Yours ever, R. L. S.

FRIDAY, MARCH 19TH.

MY DEAR S. C., - You probably expect that now I am back at Vailima I shall resume the practice of the diary letter. A good deal is changed. We are more; solitude does not attend me as before; the night is passed playing Van John for shells; and, what is not less important, I have just recovered from a severe illness, and am easily tired.

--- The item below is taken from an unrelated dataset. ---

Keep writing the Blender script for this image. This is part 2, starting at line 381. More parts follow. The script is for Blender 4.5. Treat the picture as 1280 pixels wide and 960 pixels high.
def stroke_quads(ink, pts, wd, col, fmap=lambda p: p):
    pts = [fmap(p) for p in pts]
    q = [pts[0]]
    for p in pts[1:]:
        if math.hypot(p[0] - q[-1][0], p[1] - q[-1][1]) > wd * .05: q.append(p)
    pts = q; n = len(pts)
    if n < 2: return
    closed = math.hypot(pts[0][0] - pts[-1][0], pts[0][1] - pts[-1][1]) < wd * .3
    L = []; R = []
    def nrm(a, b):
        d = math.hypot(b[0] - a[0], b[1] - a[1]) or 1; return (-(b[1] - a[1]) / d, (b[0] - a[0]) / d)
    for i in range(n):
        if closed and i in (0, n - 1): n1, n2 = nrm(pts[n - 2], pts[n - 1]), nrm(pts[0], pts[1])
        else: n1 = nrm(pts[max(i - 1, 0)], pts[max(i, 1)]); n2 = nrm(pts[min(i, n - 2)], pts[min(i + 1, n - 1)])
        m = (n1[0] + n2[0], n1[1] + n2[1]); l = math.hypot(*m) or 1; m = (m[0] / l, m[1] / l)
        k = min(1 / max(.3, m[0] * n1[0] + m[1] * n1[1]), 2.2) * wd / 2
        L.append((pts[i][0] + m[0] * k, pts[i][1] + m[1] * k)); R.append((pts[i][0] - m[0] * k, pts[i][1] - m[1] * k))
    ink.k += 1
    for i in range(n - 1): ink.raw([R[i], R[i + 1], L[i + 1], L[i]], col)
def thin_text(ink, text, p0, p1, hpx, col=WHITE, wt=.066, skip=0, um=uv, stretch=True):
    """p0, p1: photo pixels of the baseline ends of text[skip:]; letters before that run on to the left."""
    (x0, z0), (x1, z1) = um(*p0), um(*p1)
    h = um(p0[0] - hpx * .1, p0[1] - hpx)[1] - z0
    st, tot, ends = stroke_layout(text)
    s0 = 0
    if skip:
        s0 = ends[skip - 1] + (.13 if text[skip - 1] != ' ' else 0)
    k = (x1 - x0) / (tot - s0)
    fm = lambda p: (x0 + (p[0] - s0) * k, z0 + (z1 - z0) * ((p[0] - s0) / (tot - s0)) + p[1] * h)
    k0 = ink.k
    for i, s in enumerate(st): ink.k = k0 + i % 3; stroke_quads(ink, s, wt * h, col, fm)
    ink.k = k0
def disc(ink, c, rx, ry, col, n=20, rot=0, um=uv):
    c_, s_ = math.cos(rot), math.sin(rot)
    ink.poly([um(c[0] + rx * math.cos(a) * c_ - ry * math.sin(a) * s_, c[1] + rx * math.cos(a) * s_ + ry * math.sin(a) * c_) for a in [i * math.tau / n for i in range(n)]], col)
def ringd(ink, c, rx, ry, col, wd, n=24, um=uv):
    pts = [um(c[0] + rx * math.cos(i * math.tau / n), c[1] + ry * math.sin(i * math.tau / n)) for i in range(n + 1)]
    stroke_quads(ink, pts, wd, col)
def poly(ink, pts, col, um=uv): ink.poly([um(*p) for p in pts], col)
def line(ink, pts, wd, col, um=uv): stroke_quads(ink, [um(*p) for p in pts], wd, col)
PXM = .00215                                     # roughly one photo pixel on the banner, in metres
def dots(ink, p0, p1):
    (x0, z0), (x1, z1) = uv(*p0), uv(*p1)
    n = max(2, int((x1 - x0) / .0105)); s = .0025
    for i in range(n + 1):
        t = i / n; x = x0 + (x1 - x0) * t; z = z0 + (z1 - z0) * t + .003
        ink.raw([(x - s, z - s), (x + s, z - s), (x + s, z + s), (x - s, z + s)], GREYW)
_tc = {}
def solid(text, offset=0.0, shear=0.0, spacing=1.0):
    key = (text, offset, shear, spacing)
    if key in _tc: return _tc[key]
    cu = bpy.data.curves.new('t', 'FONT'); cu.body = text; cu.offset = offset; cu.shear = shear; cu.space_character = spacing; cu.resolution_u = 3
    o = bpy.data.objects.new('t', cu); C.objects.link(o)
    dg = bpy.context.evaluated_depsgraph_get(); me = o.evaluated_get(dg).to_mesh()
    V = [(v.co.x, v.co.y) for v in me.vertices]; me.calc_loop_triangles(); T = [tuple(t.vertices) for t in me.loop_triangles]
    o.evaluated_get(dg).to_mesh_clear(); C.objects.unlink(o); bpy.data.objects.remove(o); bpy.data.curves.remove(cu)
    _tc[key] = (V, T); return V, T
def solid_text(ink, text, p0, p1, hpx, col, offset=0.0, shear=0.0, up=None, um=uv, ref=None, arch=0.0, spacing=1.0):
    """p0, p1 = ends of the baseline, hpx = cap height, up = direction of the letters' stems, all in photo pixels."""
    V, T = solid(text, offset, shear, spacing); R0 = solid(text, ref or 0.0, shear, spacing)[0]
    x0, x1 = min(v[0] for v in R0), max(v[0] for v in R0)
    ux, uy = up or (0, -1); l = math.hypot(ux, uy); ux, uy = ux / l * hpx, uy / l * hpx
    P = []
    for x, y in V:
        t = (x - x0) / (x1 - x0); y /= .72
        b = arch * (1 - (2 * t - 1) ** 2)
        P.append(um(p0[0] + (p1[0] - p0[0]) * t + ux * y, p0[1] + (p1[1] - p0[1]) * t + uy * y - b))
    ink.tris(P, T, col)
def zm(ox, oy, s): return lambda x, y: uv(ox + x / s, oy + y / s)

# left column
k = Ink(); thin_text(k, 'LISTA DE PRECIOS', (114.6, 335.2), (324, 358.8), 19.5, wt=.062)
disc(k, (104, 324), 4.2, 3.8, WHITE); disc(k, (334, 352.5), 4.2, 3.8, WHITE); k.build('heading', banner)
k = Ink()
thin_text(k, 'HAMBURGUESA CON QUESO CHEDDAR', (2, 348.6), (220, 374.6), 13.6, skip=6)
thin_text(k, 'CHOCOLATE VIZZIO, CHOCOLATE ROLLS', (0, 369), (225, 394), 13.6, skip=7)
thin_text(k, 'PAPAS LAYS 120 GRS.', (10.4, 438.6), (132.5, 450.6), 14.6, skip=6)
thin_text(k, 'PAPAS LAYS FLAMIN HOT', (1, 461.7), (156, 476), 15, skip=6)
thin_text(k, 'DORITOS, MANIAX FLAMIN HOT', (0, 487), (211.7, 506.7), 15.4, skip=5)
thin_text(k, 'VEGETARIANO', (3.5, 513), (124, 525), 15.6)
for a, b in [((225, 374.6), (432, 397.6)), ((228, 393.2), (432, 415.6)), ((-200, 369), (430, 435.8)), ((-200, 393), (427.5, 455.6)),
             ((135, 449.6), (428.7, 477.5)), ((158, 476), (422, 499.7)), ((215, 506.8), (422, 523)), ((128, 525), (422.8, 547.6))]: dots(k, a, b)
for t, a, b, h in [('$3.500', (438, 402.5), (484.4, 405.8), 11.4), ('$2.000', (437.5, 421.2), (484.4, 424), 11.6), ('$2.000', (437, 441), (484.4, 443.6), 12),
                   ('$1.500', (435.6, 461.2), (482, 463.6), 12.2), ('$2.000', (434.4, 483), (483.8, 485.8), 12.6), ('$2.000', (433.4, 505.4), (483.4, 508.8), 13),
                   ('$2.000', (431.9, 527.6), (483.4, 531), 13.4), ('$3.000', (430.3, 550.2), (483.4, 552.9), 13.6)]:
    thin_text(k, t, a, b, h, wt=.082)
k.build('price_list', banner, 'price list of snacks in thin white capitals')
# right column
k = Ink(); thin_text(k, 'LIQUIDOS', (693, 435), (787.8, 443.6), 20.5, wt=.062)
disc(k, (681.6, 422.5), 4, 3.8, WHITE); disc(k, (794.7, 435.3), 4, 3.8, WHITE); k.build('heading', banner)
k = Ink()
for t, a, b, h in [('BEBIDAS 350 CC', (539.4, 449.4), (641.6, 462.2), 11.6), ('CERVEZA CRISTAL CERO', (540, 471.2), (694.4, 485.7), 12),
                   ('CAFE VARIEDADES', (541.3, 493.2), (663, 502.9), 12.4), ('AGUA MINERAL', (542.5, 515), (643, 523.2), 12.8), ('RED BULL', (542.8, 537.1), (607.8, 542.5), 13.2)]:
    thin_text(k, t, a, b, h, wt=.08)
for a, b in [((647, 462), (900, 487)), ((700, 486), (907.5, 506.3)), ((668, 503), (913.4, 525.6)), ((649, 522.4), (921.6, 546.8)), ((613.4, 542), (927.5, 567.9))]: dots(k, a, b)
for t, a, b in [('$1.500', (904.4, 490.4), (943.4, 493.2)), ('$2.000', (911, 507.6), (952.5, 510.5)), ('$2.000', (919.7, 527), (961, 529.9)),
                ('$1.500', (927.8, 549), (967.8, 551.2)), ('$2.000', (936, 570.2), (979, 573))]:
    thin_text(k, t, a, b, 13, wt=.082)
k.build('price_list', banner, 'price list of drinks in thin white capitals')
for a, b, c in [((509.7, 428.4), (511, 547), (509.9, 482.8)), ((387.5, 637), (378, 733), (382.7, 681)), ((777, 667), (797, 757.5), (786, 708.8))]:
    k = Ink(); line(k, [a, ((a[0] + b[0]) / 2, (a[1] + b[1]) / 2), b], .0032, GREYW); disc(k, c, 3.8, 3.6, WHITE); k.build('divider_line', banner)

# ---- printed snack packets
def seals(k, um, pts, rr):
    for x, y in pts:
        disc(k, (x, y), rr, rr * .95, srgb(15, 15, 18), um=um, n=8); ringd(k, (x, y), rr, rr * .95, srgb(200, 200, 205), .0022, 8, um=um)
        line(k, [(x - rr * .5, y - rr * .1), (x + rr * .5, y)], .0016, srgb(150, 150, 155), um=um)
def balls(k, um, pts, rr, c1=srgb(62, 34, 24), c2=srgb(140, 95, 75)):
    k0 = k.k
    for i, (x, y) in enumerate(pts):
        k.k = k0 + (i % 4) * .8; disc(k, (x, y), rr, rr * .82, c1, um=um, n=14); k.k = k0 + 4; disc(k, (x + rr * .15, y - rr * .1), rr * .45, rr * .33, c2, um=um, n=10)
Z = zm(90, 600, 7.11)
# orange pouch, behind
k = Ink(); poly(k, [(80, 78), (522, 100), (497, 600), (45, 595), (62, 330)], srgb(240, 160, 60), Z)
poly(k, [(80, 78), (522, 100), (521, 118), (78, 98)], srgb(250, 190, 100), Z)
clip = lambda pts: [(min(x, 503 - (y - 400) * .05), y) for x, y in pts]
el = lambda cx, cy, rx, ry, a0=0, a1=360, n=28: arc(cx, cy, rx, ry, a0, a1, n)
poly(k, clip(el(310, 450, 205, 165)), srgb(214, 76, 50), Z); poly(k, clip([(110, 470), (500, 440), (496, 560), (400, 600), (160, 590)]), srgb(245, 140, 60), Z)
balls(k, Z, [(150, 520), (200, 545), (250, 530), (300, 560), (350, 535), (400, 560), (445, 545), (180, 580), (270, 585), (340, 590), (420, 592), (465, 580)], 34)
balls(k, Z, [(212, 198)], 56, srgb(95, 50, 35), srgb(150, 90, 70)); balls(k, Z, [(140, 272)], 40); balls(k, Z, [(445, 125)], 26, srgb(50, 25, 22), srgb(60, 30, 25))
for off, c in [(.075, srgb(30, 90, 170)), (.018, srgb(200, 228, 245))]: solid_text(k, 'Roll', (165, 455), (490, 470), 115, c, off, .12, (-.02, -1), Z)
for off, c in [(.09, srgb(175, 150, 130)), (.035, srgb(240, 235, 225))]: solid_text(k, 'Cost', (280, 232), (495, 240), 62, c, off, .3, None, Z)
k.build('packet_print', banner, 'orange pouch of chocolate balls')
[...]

I will give you to-day. I sleep now in one of the lower rooms of the new house, where my wife has recently joined me. We have two beds, an empty case for a table, a chair, a tin basin, a bucket and a jug; next door in the dining-room, the carpenters camp on the floor, which is covered with their mosquito nets. Before the sun rises, at 5.45 or 5.50, Paul brings me tea, bread, and a couple of eggs; and by about six I am at work. I work in bed - my bed is of mats, no mattress, sheets, or filth - mats, a pillow, and a blanket - and put in some three hours. It was 9.5 this morning when I set off to the stream-side to my weeding; where I toiled, manuring the ground with the best enricher, human sweat, till the conch-shell was blown from our verandah at 10.30. At eleven we dine; about half-past twelve I tried to work again, could make nothing on't, and by one was on my way to the weeding, where I wrought till three. Half-past five is our next meal, and I read Flaubert's Letters till the hour came round; dined, and then, Fanny having a cold, and I being tired, came over to my den in the unfinished house, where I now write to you, to the tune of the carpenters' voices, and by the light - I crave your pardon - by the twilight of three vile candles filtered through the medium of my mosquito bar. Bad ink being of the party, I write quite blindfold, and can only hope you may be granted to read that which I am unable to see while writing.

I said I was tired; it is a mild phrase; my back aches like toothache; when I shut my eyes to sleep, I know I shall see before them - a phenomenon to which both Fanny and I are quite accustomed - endless vivid deeps of grass and weed, each plant particular and distinct, so that I shall lie inert in body, and transact for hours the mental part of my day business, choosing the noxious from the useful. And in my dreams I shall be hauling on recalcitrants, and suffering stings from nettles, stabs from citron thorns, fiery bites from ants, sickening resistances of mud and slime, evasions of slimy roots, dead weight of heat, sudden puffs of air, sudden starts from bird-calls in the contiguous forest - some mimicking my name, some laughter, some the signal of a whistle, and living over again at large the business of my day.